While Palin's religion-infused ideology is abhorrent to many women, I think what really bothers us about her is not so much what she says, but who she is, and how the McCain campaign has tried to manipulate this identity to win women voters. It is the fascinating issue of Palin's own femininity, her identity as a "hockey mom," her photo shoots and the famous picture of her wearing an American flag bikini and shooting a rifle that makes her so interesting to us all.
A Sept. 7 spread in the British newspaper, The Telegraph, declared: "Sarah Palin brings the Hillary Clinton era to an End." The editorialist, Anne Applebaum, opines that Palin has broken the "powerful woman" archetype laid out by Hillary Clinton's style of "frequently chilly, determinedly frumpy, visibly calculating, pointedly humorless," as the norm for powerful American women. For the women of Clinton's generation, motherhood and public power sat in an uncomfortable and often unmanageable arrangement.
Palin however, according to Applebaum's analysis of our society, proves that women can attain political power without "wearing shapeless trouser suits and looking frosty," but instead by engaging their femininity as an asset and fighting point. Palin's generation of "post-feminists," born at the tail end of the baby boom, was the first generation able to take a woman's right to a college education and a career for granted.
Much of Palin's appeal is that she seems fundamentally unscathed by what Glamour magazine termed as the "Mommy wars." She calls herself a "hockey mom," yet seems to have no qualms about running for one of the nation's highest offices with five children, one of whom is expecting her own, at home. This makes many women, who themselves have suffered through choices between family and career feel at once belittled and enraged by a woman who they see as flouting her familial obligations while touting her own family as an asset.
It is that Palin's family and motherhood have been made so central to her character and campaign that make her so interesting, and often despicable, to women across the country. During the month of September, scarcely a day went by that I didn't receive a forwarded e-mail from my mother, aunts or one of their friends decrying Palin as a threat to the women's rights that their generation found so dear.
These women, all of whom consider themselves feminists, find the nomination of Palin offensive. They believe that she was chosen in "shameless pandering," as one e-mail put it, to win women voters simply by virtue of Palin's sex. We feel that Palin has been trotted out by the Republican party as the new prototype of a powerful woman in America - and it's not one that we want to live with. According to the Palin model, motherhood, family and politics all exist in so comfortable and close proximity that the domains bleed into each other and motherhood and "family values" themselves becomes perhaps the most important and only viable reason to elect a woman.
Palin's stance on abortion is particularly significant in this election, as up to five Supreme Court Justices are seen as likely to leave the bench during the next four to eight years. Palin has frequently criticized Roe vs. Wade, and many women's groups fret that should McCain and Palin win the White House, we would see the appointment of socially conservative justices liable to overturn the landmark 1973 decision.

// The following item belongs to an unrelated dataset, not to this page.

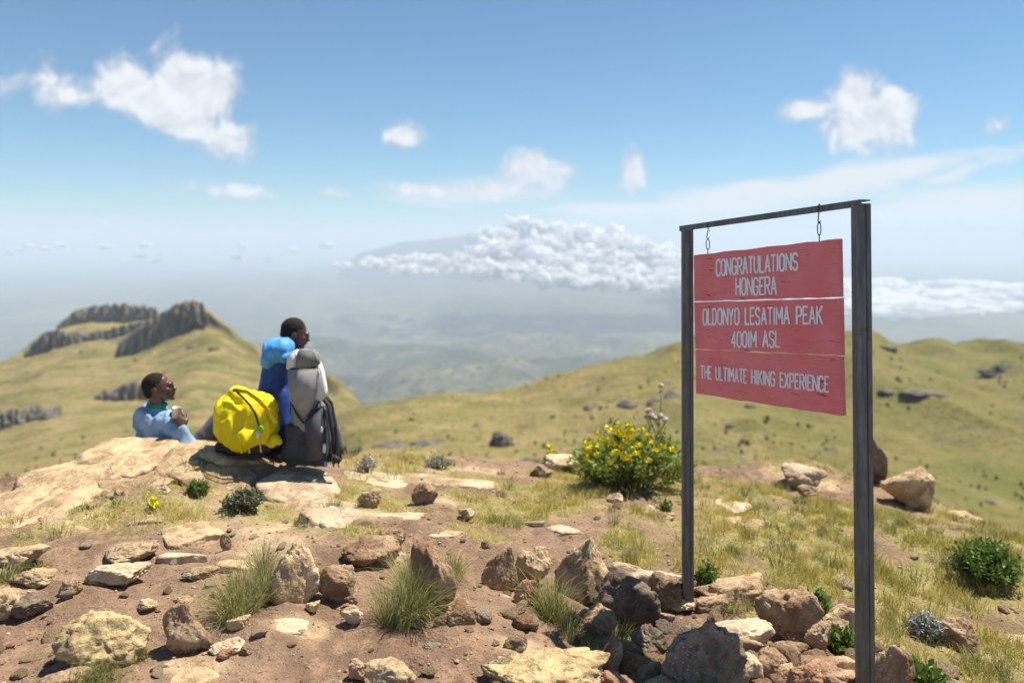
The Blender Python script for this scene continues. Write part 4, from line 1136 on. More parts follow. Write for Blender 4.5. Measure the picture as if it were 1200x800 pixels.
# top beam: angle iron along the frame
bl, br = S(801.5, 268.0), S(1014.5, 237.8)
ax_ = (br-bl).normalized(); upv = Vector((0, 0, 1)); upv = (upv-ax_*upv.dot(ax_)).normalized(); fr = ax_.cross(upv); fr = fr if fr.dot(front) > 0 else -fr
bm = bmesh.new()
sec = [(-.028, -.013), (.028, -.013), (.028, -.007), (-.021, -.007), (-.021, .013), (-.028, .013)]
sec = [(.030, -.014), (.030, .013), (-.028, .013), (-.028, .008), (.024, .008), (.024, -.014)]
A_ = [bm.verts.new(bl+fr*a+upv*b-SO) for a, b in sec]; B_ = [bm.verts.new(br+fr*a+upv*b-SO) for a, b in sec]
bm.faces.new(A_); bm.faces.new(B_[::-1])
for i in range(6): bm.faces.new([A_[i], B_[i], B_[(i+1) % 6], A_[(i+1) % 6]])
bmesh.ops.recalc_face_normals(bm, faces=bm.faces)
link('crossbar', bm_mesh(bm, 'crossbar'), steel, signroot)

red, t = new_mat('red_paint')
vec = t.scalev(t.obj, (1, 1, 1))
n1 = t.noise(t.obj, 5, 5, .6); n2 = t.noise(t.scalev(t.obj, (6, 6, 90)), 2.2, 6, .7); n3 = t.noise(t.obj, 70, 4, .7); n4 = t.noise(t.scalev(t.obj, (7, 7, 70)), 1.3, 3, .6, .4)
c = t.mix(t.step(n1, .35, .65), (.78, .175, .175), (.80, .225, .22)); c = t.mix(t.math('MULTIPLY', t.step(n2, .50, .68), .40), c, (.60, .10, .115))
c = t.mix(t.math('MULTIPLY', t.step(n4, .665, .70), .8), c, (.10, .03, .03))
c = t.mix(t.math('MULTIPLY', t.step(n3, .64, .72), .5), c, (.70, .30, .29))
t.put(t.b.inputs['Base Color'], c); t.b.inputs['Roughness'].default_value = .6; t.b.inputs['Specular IOR Level'].default_value = .3
t.put(t.b.inputs['Normal'], t.bump(t.math('ADD', n2, t.math('MULTIPLY', n4, .5)), .35, .003))
white, t = new_mat('white_paint'); n3 = t.noise(t.obj, 45, 5, .7)
t.put(t.b.inputs['Base Color'], t.mix(t.step(n3, .50, .74), (.82, .81, .80), (.74, .56, .56)))
PL = [([(813,299),(982.5,279.8),(983.8,348.1),(813.5,352.8)], 'top red plank with the congratulations lettering'),
      ([(813.5,354.4),(984.2,349.2),(985.4,416.4),(814.7,408.6)], 'middle red plank with the peak name and height'),
      ([(815,409.9),(984.6,418.0),(986.8,487.1),(815.6,461)], 'lowest red plank with the hiking slogan')]
planks = []
for k, (cs, lab) in enumerate(PL):
    r = random.Random(k+40)
    def edge(a, b, n_):
        out = []
        for i in range(n_):
            f_ = i/n_; pp = ((a[0]*(1-f_)+b[0]*f_), (a[1]*(1-f_)+b[1]*f_)+(r.uniform(-.55, .55) if 0 < i else 0)); out.append(pp)
        return out
    loop = edge(cs[0], cs[1], 14)+edge(cs[1], cs[2], 3)+edge(cs[2], cs[3], 14)+edge(cs[3], cs[0], 3)
    bm = bmesh.new()
    f0 = [bm.verts.new(S(x_, y_, .012)-SO) for x_, y_ in loop]; b0_ = [bm.verts.new(v_.co-front*.024) for v_ in f0]
    bm.faces.new(f0); bm.faces.new(b0_[::-1])
    for i in range(len(f0)): bm.faces.new([f0[i], b0_[i], b0_[(i+1) % len(f0)], f0[(i+1) % len(f0)]])
    bmesh.ops.recalc_face_normals(bm, faces=bm.faces)
    o = link('plank', bm_mesh(bm, 'plank'), red, signroot, label=lab); planks.append(o)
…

The idea that government should be able to deny individuals the right to either use or not use a life-altering technology is offensive. Abortion is a sensitive and personal issue, even those who call themselves "pro-choice" don't always agree that abortions are a good decision for an individual. I respect others' religious views, but they should in no way enter into the governing process, and I'm getting nervous that starting in January, they might.
As a non-militant liberal feminist who does indeed shave her legs, I am voting for Obama, and against Palin more so than McCain, and I hope that other women my age, feminists or not, will do the same. As we come of age in a society that is tumultuous enough as it is, I think we all need paths to prominence for women that do not include touting childbearing and hockey ring cheering skills as essential resumé-builders.